05.10.1958 Москва, Московская, Россия
Учился я на театральном отделении живописного факультета, и наш класс находился на первом этаже здания. Нас было четверо шалопаев: Боря Диодоров, Женя Акишин, Варя Пирогова и я. Наш профессор Михаил Иванович Курилко приходил в институт раз или два в неделю. Мы знали эти дни и всегда были в полном составе. Стоя у окна, выходящего во двор, ожидали его прихода. Он возникал в оконной раме, как в кадре фильма не из нашего времени. Идя по расчищенной от снега дорожке, ведущей к зданию института, в меховой шубе до пят с шалевым воротником, то ли енотовым, то ли бобровым, всегда с непокрытой головой, белой, как лист ватмана. Высокий, несколько сгорбившись от возраста, он шел неспешным шагом аристократа, осознающего свое достоинство. Черная узкая повязка рассекала его лицо по диагонали справа налево, она, как росчерк черного фломастера, резко выделялась в заснеженном пространстве за окном. Михаил Иванович потерял в молодости глаз на дуэли в Африке. Аф—ри-ка. В моем сознании пятидесятых годов прошлого столетия словосочетание «Африка — дуэль» не укладывалось. Дуэль — это на Черной речке или у подошвы Машука… Встретился бы он в джунглях с диким зверем или злым зулусом, это понять бы я мог.
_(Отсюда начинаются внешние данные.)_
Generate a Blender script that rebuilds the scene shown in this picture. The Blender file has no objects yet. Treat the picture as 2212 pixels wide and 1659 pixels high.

Элегантно балансируя витой тростью со скульптурным серебряным набалдашником, он проходил двор. Во всей его фигуре было что-то до нелепости чуждое этому двору и самому зданию института, казенно-безликому, с директором, только-то десять лет назад вышедшим из белорусских лесов. Это пересечение двух столь различных эволюционных эпох воспринималось нами как аномалия, не предусмотренная жизнью.
Говорил Михаил Иванович вещи, которые слышать мне не приходилось ни в Ленинградской академии, ни, тем более, нигде раньше. Он учил: рисунок не есть проекция на бумагу видимого предмета. Это — метод срисовывания. Рисовать — значит научиться видеть объемы света и теней, которые должно выстраивать как архитектурные, и пустоты листа бумаги нужно видеть как существенную часть рисунка, как воздух, живую среду. Когда вы занимаетесь живописью, не стремитесь цветом приблизиться к реальной окраске того, что пишете. Не это цель живописи. Цвет нужно не видеть, а ощущать. Нужно не красить, а трепетать цветом. Заставить цвет вибрировать нюансами и полутонами. В природе нет открытых красок, таких, как краски из тюбиков на ваших палитрах. Цвет живет в атмосфере естества и воздуха. Взаимодействуя, они рождают гармонию — жи-во-пись. Художник — человек воздуха.
Мы не очень-то понимали его слова, а потому и не могли их оценить. А сегодня вспоминаю с благодарностью, и пусть эти слова звучат для уха нынешних производителей нового искусства анахронизмом, — они обязательно прорастут, как прорастают зеленые стебли сквозь асфальт.
Умный, красноречивый, интеллигент из бывших. Спасибо Вам, что были в моей юности, спасибо за ваши уроки. Жив Курилко(а)!